WHAT IS EXPECTED –
Locate all lines with the word "streak" and copy them out.
** start of EXTRACTED INFORMATION **
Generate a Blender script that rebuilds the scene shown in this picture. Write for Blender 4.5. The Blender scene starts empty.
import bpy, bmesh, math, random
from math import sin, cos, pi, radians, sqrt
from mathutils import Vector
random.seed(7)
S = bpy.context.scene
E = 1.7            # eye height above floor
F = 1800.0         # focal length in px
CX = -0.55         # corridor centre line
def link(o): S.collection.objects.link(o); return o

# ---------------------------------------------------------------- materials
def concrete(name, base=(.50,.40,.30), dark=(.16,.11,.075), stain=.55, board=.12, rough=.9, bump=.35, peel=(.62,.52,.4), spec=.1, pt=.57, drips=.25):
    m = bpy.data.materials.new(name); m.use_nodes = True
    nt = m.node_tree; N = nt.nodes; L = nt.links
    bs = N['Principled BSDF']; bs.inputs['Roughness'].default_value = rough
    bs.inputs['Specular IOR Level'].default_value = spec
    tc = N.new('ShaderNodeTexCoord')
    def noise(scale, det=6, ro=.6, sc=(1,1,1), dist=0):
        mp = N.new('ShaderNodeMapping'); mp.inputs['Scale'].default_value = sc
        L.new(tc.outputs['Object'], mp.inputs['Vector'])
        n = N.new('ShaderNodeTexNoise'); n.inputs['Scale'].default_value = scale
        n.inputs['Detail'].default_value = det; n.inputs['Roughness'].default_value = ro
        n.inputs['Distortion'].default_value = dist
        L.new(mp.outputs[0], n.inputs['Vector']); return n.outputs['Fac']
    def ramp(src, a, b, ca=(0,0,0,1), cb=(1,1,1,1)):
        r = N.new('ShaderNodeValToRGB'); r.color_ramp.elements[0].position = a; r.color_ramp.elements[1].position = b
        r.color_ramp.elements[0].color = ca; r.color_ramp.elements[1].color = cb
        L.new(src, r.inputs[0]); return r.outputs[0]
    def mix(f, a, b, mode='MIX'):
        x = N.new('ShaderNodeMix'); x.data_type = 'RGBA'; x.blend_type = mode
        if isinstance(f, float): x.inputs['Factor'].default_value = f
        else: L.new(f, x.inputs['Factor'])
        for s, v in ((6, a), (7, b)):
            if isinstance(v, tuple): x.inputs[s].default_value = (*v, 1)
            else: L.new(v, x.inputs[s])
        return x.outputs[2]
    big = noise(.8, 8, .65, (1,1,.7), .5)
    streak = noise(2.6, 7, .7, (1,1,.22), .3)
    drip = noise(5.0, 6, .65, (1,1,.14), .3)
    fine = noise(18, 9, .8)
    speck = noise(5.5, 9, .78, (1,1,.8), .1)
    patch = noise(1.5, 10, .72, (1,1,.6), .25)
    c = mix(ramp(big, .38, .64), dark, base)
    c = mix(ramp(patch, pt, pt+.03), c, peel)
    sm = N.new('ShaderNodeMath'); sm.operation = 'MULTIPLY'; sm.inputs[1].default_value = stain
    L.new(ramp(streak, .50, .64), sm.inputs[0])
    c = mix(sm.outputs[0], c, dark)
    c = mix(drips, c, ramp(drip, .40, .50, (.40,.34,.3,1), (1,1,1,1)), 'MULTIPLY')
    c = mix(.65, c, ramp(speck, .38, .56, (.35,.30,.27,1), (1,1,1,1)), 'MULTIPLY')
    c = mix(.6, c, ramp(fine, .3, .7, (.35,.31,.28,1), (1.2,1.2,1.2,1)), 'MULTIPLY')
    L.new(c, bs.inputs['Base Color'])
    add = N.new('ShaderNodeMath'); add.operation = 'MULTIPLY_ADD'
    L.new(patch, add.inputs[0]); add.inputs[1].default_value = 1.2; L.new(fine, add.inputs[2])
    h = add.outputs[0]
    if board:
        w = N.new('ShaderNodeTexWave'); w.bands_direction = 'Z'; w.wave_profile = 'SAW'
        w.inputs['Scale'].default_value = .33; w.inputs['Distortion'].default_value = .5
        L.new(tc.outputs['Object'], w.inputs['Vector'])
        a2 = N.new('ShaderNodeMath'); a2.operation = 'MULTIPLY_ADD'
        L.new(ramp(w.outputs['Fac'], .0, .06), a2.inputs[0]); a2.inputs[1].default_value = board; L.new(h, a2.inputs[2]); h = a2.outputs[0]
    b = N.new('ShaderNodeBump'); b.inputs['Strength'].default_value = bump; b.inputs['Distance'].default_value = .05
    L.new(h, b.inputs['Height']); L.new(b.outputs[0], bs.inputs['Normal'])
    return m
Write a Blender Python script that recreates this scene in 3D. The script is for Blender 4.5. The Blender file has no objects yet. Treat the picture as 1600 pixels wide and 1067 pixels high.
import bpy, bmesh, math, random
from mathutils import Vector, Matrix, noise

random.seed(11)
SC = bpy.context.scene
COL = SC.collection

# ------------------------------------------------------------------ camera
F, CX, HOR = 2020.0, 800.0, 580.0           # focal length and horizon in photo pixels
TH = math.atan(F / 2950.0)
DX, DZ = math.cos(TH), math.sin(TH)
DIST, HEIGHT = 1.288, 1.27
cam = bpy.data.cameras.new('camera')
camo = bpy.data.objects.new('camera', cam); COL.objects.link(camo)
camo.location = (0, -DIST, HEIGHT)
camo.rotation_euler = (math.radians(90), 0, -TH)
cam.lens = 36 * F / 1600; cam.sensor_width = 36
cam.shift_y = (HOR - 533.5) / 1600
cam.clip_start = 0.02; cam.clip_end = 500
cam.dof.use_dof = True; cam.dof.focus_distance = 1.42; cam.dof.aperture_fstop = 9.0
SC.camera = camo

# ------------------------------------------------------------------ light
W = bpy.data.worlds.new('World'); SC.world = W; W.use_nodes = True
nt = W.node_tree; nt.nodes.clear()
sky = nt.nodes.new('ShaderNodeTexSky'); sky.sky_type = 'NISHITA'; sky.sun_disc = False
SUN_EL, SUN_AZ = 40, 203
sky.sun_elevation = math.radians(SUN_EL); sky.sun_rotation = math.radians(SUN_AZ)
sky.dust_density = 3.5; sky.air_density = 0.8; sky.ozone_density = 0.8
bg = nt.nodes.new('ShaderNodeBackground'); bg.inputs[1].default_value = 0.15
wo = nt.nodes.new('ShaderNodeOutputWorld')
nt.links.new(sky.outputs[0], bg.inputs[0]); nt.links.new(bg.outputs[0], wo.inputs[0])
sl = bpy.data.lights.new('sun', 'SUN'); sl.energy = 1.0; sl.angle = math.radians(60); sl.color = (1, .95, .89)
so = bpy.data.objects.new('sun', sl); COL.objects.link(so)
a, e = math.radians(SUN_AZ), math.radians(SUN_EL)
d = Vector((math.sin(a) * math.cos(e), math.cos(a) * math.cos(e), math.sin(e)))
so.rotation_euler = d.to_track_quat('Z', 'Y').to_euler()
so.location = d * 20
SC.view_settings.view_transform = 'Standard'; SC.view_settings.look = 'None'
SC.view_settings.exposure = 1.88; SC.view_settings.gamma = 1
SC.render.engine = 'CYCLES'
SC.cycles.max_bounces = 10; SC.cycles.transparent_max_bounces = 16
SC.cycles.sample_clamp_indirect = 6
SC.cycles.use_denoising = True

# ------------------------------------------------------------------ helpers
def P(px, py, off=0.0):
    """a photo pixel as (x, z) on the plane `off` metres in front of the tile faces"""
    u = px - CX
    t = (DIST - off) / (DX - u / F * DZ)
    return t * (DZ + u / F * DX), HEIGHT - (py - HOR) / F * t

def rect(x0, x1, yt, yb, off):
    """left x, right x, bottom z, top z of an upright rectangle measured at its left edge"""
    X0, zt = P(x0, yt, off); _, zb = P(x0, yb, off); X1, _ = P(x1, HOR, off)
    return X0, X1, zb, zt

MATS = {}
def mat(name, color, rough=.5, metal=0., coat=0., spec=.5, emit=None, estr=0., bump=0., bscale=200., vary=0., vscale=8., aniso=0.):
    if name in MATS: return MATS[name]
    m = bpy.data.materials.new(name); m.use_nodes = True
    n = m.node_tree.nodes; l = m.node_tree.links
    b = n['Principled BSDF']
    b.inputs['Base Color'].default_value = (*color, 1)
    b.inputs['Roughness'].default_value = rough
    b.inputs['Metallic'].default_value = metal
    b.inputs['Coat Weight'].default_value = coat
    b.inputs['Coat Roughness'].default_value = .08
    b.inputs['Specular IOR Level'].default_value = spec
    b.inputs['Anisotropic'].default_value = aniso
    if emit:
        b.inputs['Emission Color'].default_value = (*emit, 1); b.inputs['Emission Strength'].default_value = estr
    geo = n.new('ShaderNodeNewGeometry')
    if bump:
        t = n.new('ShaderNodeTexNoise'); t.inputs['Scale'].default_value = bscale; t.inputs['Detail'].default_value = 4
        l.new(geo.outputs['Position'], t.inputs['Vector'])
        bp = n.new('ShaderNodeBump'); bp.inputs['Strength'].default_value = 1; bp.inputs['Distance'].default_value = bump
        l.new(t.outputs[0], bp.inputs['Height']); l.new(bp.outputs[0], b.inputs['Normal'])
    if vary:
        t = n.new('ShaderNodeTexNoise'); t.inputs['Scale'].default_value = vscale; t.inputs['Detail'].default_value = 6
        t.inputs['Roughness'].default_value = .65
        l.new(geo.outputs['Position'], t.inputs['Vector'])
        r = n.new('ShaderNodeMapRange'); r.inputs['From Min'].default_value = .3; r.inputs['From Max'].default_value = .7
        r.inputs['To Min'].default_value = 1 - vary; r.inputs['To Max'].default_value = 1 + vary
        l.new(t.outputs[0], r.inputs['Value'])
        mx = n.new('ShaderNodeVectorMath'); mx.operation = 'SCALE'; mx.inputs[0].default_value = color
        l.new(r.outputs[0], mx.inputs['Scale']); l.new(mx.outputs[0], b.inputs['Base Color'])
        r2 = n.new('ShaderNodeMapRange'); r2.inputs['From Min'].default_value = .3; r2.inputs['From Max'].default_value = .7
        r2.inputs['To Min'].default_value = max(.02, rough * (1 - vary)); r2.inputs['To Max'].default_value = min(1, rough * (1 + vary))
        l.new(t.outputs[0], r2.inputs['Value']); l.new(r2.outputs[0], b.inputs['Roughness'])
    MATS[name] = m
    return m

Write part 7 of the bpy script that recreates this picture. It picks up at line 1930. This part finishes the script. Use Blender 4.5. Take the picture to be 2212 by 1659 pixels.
** end of EXTRACTED INFORMATION **
WRITTEN RESPONSE –
    streak = noise(2.6, 7, .7, (1,1,.22), .3)
    L.new(ramp(streak, .50, .64), sm.inputs[0])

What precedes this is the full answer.